> [Requirement]:
Lines with "Recreate this scene" and "from mathutils import Vector, Matrix" mark the range, both included. Reproduce exactly that stretch, without pictures.

+--

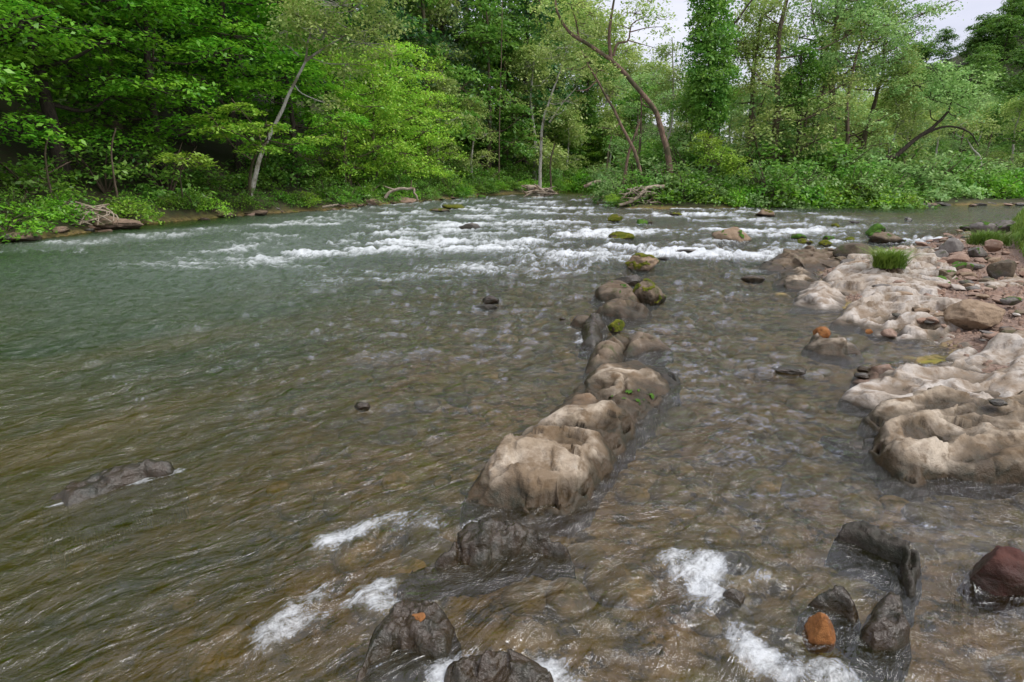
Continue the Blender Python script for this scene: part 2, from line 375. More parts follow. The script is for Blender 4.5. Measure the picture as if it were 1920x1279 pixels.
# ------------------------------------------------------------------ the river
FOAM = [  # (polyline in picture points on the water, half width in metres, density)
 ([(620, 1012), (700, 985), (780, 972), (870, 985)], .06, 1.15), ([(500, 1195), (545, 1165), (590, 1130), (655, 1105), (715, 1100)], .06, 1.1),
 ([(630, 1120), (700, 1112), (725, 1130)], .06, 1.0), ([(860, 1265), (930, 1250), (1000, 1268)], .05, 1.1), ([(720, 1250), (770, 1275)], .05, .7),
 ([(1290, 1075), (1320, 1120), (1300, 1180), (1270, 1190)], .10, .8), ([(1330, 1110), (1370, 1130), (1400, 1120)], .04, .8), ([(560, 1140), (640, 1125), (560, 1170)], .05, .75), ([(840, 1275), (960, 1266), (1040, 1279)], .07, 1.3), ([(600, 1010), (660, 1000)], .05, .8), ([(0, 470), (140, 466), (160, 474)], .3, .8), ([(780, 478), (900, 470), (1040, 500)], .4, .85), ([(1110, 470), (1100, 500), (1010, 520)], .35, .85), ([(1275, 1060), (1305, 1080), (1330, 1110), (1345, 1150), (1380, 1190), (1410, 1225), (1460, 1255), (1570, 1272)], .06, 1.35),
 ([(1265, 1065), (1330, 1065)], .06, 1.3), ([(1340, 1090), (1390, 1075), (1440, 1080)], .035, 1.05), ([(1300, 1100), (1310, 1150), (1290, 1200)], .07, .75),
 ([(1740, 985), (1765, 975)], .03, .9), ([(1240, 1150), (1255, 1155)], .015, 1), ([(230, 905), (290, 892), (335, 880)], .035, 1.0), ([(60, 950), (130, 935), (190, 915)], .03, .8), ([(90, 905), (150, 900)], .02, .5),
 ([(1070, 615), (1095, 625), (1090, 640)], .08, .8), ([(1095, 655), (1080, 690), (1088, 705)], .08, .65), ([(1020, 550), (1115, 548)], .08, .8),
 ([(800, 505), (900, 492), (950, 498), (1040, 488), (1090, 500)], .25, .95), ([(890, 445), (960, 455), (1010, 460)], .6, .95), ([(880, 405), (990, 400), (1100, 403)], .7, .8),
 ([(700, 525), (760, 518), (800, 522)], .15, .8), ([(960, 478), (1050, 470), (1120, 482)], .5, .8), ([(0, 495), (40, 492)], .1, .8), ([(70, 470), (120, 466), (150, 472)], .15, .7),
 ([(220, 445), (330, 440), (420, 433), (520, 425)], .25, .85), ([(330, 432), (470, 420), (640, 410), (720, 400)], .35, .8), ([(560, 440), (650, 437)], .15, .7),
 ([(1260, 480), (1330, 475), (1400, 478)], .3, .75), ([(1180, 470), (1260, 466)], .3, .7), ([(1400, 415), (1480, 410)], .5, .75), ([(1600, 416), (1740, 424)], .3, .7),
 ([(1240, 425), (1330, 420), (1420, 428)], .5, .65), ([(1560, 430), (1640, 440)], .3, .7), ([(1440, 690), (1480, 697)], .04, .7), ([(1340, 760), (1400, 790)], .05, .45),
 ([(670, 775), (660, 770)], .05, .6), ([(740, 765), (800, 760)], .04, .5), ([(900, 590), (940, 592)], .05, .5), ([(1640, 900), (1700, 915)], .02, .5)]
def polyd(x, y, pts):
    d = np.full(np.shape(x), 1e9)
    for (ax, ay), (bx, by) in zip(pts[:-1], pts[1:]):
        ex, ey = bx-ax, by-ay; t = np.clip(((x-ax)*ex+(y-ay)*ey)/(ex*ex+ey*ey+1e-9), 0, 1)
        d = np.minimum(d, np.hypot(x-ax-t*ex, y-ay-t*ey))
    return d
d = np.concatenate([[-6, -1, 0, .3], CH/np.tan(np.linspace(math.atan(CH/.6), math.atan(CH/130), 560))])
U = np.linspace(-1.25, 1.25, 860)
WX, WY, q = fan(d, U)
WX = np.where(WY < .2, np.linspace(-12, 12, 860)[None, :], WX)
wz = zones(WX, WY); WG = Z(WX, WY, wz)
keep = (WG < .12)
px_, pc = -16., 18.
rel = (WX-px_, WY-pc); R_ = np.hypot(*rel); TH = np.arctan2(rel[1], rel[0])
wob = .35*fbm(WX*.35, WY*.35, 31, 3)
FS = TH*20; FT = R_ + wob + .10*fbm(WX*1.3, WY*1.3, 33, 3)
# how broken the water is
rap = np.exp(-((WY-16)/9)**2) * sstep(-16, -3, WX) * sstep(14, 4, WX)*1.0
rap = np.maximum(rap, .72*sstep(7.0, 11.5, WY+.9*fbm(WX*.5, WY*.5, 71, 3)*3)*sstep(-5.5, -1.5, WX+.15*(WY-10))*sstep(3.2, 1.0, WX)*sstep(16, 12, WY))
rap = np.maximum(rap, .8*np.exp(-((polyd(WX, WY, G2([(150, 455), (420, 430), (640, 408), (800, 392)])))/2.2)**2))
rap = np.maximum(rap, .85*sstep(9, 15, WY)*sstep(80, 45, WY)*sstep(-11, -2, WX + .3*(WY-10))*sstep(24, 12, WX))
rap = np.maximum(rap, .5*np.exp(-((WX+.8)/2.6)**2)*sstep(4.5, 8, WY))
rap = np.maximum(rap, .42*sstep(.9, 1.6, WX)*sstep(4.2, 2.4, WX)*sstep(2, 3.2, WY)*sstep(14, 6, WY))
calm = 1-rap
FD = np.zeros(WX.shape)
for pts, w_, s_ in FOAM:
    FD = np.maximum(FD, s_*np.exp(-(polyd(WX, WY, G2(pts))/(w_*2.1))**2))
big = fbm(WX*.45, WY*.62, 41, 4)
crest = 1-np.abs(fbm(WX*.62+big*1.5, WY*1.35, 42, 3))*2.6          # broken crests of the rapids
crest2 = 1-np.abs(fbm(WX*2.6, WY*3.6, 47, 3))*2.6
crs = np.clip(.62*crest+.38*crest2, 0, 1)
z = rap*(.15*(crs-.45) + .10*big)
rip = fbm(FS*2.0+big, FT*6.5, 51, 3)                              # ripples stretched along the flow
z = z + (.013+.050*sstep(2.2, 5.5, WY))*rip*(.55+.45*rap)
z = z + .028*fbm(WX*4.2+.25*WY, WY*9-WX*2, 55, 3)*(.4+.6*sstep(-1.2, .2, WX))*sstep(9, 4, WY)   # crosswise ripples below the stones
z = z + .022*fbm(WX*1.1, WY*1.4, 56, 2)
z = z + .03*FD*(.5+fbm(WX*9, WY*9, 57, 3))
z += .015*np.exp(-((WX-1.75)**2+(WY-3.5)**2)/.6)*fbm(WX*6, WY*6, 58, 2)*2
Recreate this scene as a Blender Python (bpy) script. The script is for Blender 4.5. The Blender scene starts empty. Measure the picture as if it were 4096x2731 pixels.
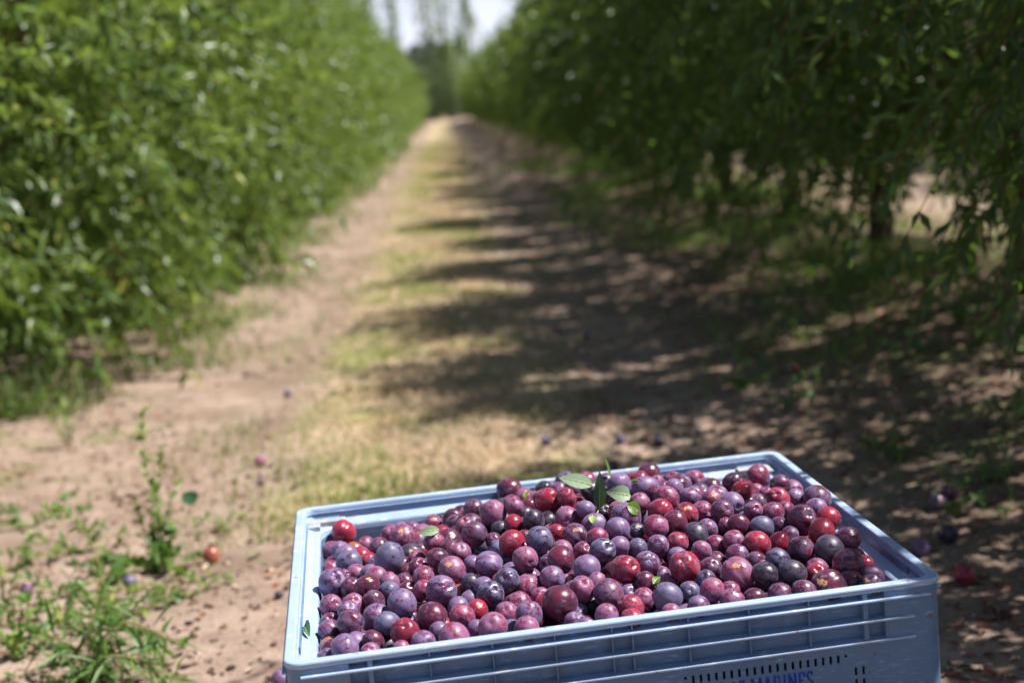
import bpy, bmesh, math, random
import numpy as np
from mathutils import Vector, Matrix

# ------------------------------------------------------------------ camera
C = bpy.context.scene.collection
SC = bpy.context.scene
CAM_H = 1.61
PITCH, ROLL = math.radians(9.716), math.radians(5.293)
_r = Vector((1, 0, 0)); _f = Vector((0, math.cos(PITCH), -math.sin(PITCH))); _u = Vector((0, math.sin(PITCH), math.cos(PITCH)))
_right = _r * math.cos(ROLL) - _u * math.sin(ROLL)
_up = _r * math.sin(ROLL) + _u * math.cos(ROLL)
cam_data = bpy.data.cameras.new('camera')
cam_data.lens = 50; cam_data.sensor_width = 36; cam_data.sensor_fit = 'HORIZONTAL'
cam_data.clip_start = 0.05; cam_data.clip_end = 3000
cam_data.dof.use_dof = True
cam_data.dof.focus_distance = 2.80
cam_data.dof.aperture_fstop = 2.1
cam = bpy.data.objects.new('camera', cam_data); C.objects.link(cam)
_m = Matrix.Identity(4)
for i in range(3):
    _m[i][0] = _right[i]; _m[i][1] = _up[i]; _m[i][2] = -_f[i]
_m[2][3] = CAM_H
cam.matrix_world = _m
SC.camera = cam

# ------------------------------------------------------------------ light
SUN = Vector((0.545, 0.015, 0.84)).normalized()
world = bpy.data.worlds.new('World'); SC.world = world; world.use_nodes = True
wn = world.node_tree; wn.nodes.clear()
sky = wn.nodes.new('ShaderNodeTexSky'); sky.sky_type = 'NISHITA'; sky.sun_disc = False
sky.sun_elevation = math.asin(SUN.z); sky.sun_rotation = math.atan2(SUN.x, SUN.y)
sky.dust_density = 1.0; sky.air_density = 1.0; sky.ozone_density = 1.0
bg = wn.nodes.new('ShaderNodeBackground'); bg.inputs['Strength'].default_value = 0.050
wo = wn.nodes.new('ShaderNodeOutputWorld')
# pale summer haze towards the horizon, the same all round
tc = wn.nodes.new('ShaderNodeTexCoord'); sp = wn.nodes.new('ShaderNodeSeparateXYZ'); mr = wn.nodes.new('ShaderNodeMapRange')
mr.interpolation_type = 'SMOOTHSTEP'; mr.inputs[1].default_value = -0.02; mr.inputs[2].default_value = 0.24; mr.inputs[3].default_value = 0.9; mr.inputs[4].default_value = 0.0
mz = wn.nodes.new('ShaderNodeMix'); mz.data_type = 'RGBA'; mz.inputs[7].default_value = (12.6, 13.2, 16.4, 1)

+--

> [Worked solution]:
Recreate this scene as a Blender Python (bpy) script. The script is for Blender 4.5. The Blender scene starts empty. Measure the picture as if it were 4096x2731 pixels.
import bpy, bmesh, math, random
import numpy as np
from mathutils import Vector, Matrix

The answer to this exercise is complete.